SMUG decries anti-gay “hate campaign” in statement to Parliament
Efforts to mobilize Ugandans to hunt down and imprison Ugandan gays and lesbians received worldwide attention during a three-day Family Life Network conference held March 3-5 in Kampala. But the media haven’t caught up with the rest of the story: challenges against this “hate campaign” by the local group Sexual Minorities Uganda (SMUG).
The conservative Family Life Network met with Ugandan members of Parliament to enlist them in an anti-gay witch hunt. In response, during the week of March 15, SMUG delivered a letter to Dr.

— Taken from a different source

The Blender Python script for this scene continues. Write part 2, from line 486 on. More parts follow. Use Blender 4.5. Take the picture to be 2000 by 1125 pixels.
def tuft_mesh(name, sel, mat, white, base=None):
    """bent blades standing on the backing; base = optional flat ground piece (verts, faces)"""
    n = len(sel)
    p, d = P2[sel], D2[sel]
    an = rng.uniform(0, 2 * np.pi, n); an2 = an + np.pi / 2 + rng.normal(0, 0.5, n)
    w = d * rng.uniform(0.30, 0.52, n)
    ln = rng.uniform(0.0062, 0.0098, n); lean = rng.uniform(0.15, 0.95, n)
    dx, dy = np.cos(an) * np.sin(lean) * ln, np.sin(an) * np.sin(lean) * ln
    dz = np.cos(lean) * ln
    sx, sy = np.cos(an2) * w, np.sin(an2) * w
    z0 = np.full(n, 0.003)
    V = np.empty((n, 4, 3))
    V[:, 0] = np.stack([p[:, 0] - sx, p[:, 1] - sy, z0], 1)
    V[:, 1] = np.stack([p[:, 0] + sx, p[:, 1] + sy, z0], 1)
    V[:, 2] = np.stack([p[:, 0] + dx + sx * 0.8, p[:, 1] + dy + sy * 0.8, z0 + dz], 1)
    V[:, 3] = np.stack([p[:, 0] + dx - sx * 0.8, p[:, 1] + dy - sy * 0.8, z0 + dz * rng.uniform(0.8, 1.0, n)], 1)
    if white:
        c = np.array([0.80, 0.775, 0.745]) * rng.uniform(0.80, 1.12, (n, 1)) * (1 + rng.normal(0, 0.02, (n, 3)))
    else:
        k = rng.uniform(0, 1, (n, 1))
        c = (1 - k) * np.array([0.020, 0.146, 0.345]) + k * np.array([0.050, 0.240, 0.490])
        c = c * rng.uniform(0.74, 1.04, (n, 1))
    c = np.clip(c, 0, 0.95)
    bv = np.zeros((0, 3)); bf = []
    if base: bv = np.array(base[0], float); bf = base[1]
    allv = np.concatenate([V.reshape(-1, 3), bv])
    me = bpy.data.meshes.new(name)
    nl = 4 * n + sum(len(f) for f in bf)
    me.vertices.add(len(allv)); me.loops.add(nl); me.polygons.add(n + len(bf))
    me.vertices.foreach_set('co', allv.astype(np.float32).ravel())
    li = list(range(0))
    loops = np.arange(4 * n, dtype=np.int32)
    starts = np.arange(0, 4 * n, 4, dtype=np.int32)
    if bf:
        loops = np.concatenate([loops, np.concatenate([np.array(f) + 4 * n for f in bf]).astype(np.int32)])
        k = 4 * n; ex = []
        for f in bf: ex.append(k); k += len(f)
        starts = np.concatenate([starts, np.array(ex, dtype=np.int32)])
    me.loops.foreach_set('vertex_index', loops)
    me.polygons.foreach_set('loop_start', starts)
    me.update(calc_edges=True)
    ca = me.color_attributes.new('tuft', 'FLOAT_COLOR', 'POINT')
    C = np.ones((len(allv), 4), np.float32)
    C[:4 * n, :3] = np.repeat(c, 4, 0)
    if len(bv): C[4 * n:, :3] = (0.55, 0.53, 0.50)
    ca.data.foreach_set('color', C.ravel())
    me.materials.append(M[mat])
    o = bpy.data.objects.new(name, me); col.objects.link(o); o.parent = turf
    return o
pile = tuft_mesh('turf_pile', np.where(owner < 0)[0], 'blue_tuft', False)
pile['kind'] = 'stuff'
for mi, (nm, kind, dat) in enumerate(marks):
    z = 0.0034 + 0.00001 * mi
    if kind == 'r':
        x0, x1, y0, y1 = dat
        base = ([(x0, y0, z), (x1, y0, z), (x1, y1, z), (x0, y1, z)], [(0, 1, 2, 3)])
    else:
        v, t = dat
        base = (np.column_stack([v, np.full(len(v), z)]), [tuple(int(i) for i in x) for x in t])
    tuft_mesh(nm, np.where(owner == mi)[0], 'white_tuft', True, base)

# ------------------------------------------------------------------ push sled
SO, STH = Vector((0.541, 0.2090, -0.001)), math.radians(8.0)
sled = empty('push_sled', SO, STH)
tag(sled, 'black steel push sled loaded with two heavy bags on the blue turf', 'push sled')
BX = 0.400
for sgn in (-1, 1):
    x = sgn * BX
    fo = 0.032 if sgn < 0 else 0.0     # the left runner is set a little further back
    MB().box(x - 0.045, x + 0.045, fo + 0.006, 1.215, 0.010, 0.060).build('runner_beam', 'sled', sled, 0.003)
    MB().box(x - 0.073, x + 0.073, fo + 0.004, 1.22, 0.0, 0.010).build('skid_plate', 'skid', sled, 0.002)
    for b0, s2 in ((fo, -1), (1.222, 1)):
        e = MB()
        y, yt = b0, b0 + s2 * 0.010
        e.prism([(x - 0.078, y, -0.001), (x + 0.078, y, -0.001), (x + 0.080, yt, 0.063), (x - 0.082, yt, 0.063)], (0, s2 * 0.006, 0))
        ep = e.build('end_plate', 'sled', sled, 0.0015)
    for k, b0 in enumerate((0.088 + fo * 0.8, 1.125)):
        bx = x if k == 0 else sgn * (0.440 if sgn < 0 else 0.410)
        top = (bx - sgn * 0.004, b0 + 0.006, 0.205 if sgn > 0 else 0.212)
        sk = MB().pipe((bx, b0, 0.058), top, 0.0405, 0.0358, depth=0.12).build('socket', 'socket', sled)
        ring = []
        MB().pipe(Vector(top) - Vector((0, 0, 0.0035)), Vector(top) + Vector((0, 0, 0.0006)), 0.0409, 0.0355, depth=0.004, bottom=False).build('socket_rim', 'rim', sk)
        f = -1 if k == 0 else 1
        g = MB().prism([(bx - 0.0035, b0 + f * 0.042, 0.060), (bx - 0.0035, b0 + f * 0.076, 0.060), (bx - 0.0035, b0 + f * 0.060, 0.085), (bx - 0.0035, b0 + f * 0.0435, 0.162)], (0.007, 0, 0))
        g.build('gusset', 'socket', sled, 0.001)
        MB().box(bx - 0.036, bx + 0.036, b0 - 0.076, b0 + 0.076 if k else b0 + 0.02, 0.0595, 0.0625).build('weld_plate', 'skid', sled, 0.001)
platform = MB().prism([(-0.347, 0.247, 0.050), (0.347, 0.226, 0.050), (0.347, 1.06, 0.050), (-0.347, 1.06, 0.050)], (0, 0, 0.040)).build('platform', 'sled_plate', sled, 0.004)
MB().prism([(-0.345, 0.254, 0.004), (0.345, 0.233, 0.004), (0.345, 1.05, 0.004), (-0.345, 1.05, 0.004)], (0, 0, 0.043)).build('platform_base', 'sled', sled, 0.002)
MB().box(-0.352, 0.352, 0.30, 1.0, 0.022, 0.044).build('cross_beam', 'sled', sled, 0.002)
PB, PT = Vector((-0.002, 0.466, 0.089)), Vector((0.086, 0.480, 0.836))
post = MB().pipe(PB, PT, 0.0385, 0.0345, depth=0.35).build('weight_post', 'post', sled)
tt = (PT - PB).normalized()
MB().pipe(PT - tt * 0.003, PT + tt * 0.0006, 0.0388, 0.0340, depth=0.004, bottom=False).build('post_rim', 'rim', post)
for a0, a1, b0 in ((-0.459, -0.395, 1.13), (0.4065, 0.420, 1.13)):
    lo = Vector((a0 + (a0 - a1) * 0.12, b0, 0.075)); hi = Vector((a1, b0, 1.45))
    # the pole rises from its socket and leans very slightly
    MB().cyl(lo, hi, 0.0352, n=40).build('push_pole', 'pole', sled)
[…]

James Nsaba Buturo, Uganda’s Minister of Ethics and Integrity, alerting him to the falsehoods generated by conference speakers from the United States and the role played by right wing U.S. evangelicals attempting to whip up a fight.
The Family Life Network, with American visitors Dr. Scot Lively and Don Schmierer, ignored scientific studies about homosexuality, attempted to link gays and lesbians to child sexual abuse and the promotion of pornography, and asserted that gays and lesbians are “out to destroy the country,” reported SMUG in its letter to Parliament.
Sources told Political Research Associates, a progressive think tank based in Somerville, Massachusetts, and SMUG that Family Life Network Director Stephen Langa, along with Dr. Scot Lively, met with members of Parliament to strategize over how to use the government’s resources to hunt down and punish gays and lesbians. The sources attended a meeting March 15 in which Langa reported on the Family Life Network’s strategy, which includes pushing the government to create a special police division to persecute gays, and going door to door to enlist support for a campaign to purge Uganda of homosexuals.
SMUG charges that the Family Life Network borrows heavily from the anti-gay ideology of right wing U.S. evangelicals. SMUG’s complete letter, signed by its chair Frank Mugisha, along with information about the U.S. Christian Right’s international campaigns, can be found on PRA’s website.